Holding: The Court held that Grinnell and the alarm companies it controlled had monopoly power in the national accredited central-station alarm market, affirmed liability, and remanded for a more specific breakup and relief plan.

Real World Impact:
  • Requires Grinnell to divest alarm-company holdings and break up monopoly.
  • May force divestiture of ADT stations in many cities to allow new competitors.
  • Mandates reporting of prices and could require sale of equipment to rivals.
Topics: antitrust enforcement, alarm and security industry, monopoly breakup, corporate acquisitions

Summary

Background

The United States sued Grinnell, a manufacturing company, and three alarm firms it controlled: ADT, Holmes, and AFA, under the Sherman Act (a federal antitrust law).
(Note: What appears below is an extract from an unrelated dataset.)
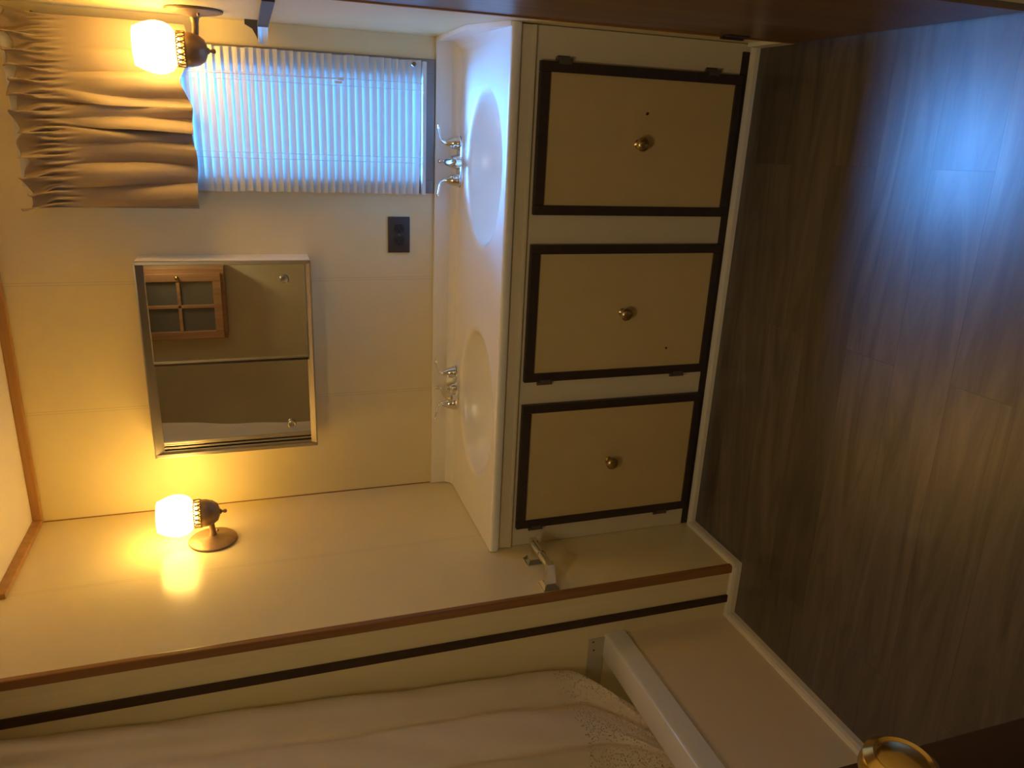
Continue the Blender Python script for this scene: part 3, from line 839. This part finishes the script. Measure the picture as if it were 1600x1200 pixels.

The record shows Grinnell owned large stakes in the alarm companies, and the three firms together ran accredited central-station alarm services that sent signals to a staffed control center. ADT alone had about 73% of that accredited market and the three firms over 87%. The companies acquired rivals, made long-standing territorial and noncompetition arrangements going back to the early 1900s, and used pricing and contract practices that the District Court found exclusionary.

Reasoning

The central question was whether the accredited central-station alarm business was the relevant market and whether the defendants had monopoly power there. The Court accepted the District Court’s finding that accredited central-station service is a distinct national market, concluded the defendants’ combined share demonstrated monopoly power, and said their acquisitions and exclusionary agreements supported the finding of unlawful monopolization. The Court affirmed liability but rejected parts of the district decree and remanded so the lower court can craft more precise relief, including divestiture plans, price-reporting or visitation rights, and examination of ADT’s long contracts and equipment-title practices.

Real world impact

Grinnell must propose and then carry out steps to break up its control over the alarm firms, and the District Court must decide specific city-by-city divestitures where ADT dominates. The ruling opens opportunities for competitors in some local markets, may change contract and equipment rules for customers, and requires more detailed oversight. Because the Court remanded the relief, the final remedies are not yet permanent.

Dissents or concurrances

Three Justices dissented, arguing the Court wrongly confined the market to "accredited" central stations and erred in treating the market as national. They urged including local alarms, watchmen, unaccredited stations, and using local market analysis; some would have sent the case back for a full redetermination of the market boundaries.